After a brief but heated debate, a measure from state Rep. Abel Herrero, D-Corpus Christi, that would ban the use of public dollars for private schools passed the House 103-43 with bipartisan support.

The crowded House floor during debate on SB 1 April 4, 2013.

About eight hours into the House's debate on the state budget Thursday, lawmakers in the lower chamber sent a clear signal about their position on private school vouchers.

An amendment from state Rep. Abel Herrero, D-Corpus Christi, that would ban the use of public dollars for private schools, passed 103-43 with bipartisan support.

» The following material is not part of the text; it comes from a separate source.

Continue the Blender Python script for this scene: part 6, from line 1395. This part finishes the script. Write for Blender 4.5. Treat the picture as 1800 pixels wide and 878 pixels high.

"What this amendment basically does is say that you cannot use public money to support private institutions with vouchers," said state Rep. John Otto, a Dayton Republican who is the House's head education budget writer.

Senate Education Chairman Dan Patrick, with the support of Gov. Rick Perry and Lt. Gov. David Dewhurst, has made passing school choice reform a top priority for the session. Patrick's Senate Bill 23, dubbed "The Equal Opportunity Scholarship Program," would allow businesses to receive up to a 15 percent state tax credit to pay for economically disadvantaged and at-risk students to attend private schools, including religious institutions. There is similar legislation from state Reps. Bill Callegari, R-Houston, and Scott Turner, R-Frisco, pending in the House.

On the House floor, Herrero said he believed his ban would also apply to tax credit programs, though the language that passed appears to only prohibit state money appropriated to the Texas Education Agency from going to fund private and religious schools.

"Given the fact that we have made historical cuts to public education, I don't think we should divert public funds to private schools," he said. 

State Rep. Ron Simmons, R-Carrollton, was one of the 43 Republicans including Higher Education Chairman Dan Branch, R-Dallas, who voted against the proposal.

"It sounds to me like you are trying to shut down basically all discussion or funding or any way to get any funding for any type of school choice," he told Herrerro during the debate.

But the most heated opposition to Herrero's amendment came from Turner, who like Simmons is serving his first term in the Legislature.

"Really to me the focus of this is the institution of education," he said. "Even if we fully fund it, even if we throw more money at it, it isn't going to solve the problem."

State Rep. John Davis, R-Houston, was the only lawmaker on the lower chamber's 10-person public education committee, chaired by Killeen Republican Jimmie Don Aycock, who opposed the measure. He declined a request to comment on his vote.